*What you need to do*.
The required output is a word-for-word copy of the lines from the line bearing "(.56, .66, .05), .47)" through the line bearing "(.47, .61, .08), .48)", inclusive, and no other lines.

*Input material*.
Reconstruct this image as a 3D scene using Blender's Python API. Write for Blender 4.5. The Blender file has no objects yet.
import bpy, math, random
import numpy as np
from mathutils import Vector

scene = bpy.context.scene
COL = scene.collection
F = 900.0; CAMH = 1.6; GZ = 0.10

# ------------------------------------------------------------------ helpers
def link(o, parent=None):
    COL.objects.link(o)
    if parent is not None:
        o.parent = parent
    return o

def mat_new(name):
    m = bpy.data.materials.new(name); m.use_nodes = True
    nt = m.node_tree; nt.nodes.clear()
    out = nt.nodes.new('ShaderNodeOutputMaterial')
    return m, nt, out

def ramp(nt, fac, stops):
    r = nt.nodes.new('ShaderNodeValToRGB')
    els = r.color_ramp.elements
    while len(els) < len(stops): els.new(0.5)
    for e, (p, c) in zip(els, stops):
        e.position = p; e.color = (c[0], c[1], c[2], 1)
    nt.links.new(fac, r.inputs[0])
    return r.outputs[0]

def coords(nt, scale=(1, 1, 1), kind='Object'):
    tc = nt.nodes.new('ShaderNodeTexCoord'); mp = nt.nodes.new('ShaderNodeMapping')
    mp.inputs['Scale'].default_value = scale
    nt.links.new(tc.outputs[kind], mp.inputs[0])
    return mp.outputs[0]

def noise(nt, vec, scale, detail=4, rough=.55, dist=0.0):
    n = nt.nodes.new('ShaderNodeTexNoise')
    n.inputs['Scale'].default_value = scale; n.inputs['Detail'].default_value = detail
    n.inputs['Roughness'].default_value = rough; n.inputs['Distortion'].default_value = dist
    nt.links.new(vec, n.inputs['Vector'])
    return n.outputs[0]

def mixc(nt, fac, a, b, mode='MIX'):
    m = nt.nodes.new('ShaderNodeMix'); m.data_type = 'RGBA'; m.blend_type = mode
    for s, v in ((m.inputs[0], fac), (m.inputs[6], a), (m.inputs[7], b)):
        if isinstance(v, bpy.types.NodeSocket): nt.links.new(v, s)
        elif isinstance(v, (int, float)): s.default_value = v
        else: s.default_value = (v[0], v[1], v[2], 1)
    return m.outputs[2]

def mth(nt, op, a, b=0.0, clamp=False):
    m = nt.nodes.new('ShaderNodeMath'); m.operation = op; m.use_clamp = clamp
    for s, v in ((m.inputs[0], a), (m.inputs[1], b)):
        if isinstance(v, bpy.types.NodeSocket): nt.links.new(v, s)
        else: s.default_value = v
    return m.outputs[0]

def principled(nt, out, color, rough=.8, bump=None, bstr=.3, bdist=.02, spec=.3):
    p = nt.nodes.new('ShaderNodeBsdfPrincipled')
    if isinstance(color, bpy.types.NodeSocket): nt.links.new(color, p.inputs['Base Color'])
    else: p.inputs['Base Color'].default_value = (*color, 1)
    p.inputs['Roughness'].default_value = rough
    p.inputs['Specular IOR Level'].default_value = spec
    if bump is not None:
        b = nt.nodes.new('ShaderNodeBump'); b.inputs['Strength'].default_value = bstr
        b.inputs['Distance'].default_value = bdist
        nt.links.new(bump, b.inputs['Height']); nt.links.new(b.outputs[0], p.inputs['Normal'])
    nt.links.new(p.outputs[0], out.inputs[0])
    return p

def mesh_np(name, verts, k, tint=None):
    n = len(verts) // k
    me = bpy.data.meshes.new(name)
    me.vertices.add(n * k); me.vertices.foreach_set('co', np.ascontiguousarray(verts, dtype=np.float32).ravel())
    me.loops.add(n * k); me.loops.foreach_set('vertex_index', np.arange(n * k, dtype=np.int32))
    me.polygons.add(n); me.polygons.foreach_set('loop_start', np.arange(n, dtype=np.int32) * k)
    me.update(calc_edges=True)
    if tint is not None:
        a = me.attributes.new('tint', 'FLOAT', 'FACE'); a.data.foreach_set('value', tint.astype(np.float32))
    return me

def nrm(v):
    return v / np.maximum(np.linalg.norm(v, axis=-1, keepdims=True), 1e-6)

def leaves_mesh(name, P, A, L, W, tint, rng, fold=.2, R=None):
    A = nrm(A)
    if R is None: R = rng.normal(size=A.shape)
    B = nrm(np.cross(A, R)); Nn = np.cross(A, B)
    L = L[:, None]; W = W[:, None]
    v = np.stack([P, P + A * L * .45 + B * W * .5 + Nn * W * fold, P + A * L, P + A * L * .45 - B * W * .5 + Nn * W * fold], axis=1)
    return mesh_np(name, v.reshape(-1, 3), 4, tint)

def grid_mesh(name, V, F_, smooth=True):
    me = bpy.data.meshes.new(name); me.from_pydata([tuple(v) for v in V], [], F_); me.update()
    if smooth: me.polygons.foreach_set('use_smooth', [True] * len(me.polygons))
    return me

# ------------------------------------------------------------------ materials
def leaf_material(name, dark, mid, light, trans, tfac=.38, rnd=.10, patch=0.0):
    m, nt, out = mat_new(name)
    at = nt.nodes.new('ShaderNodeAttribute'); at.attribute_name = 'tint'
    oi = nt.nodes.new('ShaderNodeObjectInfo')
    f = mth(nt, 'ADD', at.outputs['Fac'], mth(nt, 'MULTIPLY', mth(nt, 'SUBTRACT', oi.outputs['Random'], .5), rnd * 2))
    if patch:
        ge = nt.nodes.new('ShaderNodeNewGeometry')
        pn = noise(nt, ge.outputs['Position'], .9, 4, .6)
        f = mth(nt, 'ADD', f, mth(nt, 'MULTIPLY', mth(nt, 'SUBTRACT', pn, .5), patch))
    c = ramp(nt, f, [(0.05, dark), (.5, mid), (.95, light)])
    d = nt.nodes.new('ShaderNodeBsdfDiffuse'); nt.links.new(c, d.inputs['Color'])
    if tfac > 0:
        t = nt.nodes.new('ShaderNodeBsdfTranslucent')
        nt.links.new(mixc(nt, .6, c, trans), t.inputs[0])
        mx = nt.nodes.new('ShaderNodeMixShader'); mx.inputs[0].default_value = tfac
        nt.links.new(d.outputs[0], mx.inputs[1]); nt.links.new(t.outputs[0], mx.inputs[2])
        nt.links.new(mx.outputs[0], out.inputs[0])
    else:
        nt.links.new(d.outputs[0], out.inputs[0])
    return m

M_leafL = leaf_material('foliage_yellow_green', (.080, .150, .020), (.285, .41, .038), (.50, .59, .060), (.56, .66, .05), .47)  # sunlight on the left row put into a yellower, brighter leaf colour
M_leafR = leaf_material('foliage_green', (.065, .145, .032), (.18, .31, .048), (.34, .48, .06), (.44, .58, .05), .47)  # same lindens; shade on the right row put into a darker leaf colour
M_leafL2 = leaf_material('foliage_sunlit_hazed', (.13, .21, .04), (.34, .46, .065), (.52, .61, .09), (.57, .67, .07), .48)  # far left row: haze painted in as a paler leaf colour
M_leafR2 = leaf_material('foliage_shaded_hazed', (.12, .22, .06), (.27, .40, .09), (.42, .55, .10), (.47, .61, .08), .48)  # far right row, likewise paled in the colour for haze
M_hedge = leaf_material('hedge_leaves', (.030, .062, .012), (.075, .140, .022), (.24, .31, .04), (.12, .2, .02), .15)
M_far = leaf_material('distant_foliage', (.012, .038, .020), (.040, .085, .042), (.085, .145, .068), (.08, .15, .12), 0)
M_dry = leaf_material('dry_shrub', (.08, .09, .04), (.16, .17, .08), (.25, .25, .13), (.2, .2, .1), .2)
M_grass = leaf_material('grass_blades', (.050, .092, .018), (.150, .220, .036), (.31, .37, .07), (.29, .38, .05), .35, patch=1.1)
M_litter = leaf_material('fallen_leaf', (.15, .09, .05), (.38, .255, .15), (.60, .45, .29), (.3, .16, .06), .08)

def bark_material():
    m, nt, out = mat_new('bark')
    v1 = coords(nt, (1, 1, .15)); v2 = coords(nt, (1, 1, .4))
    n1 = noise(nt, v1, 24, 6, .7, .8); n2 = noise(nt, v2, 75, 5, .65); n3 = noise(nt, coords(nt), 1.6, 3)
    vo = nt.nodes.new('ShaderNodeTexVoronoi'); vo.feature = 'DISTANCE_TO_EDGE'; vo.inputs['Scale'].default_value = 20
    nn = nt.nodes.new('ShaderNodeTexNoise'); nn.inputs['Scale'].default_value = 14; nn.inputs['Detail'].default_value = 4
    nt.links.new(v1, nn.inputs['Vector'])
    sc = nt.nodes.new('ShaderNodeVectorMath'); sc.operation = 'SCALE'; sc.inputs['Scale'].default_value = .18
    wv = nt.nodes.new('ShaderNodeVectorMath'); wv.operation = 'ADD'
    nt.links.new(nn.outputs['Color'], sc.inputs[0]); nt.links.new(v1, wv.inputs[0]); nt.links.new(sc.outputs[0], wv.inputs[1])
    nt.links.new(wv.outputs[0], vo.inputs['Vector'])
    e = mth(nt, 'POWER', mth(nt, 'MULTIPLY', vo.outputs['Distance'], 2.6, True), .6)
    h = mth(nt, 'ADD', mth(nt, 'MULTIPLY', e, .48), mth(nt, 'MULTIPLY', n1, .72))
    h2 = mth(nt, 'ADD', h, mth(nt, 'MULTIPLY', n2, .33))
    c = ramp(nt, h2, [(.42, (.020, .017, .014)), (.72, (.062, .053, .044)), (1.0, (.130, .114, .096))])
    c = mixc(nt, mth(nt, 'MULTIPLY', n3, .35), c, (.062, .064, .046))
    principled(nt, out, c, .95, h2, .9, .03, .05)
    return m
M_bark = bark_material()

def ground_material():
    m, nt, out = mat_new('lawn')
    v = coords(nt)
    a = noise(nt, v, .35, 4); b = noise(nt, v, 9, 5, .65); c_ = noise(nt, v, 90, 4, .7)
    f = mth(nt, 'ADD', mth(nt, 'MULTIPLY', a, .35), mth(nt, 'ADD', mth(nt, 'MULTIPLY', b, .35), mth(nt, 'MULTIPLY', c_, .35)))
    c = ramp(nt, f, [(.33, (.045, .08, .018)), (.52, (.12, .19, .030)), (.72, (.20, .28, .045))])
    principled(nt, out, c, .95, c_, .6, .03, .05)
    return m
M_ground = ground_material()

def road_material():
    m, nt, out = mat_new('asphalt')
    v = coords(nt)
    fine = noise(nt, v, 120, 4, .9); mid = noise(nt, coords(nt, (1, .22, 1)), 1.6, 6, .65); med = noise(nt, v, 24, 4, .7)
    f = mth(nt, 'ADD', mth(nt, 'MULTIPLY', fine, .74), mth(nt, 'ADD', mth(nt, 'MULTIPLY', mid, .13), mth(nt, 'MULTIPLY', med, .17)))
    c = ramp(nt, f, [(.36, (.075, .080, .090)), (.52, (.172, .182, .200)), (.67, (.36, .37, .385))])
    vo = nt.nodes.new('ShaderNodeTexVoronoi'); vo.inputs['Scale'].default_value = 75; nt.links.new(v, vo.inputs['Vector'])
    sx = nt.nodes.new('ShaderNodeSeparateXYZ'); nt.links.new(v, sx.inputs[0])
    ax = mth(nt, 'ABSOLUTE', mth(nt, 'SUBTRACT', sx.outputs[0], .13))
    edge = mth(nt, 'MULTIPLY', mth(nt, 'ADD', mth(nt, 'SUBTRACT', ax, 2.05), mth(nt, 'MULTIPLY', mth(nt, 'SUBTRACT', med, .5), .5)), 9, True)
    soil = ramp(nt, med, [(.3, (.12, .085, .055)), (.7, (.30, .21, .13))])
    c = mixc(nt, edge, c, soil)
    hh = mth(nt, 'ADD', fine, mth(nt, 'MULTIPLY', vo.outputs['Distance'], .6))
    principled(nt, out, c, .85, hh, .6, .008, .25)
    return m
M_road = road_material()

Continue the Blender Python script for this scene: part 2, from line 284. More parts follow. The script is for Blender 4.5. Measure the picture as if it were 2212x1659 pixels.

*Answer*.
M_leafL = leaf_material('foliage_yellow_green', (.080, .150, .020), (.285, .41, .038), (.50, .59, .060), (.56, .66, .05), .47)  # sunlight on the left row put into a yellower, brighter leaf colour
M_leafR = leaf_material('foliage_green', (.065, .145, .032), (.18, .31, .048), (.34, .48, .06), (.44, .58, .05), .47)  # same lindens; shade on the right row put into a darker leaf colour
M_leafL2 = leaf_material('foliage_sunlit_hazed', (.13, .21, .04), (.34, .46, .065), (.52, .61, .09), (.57, .67, .07), .48)  # far left row: haze painted in as a paler leaf colour
M_leafR2 = leaf_material('foliage_shaded_hazed', (.12, .22, .06), (.27, .40, .09), (.42, .55, .10), (.47, .61, .08), .48)  # far right row, likewise paled in the colour for haze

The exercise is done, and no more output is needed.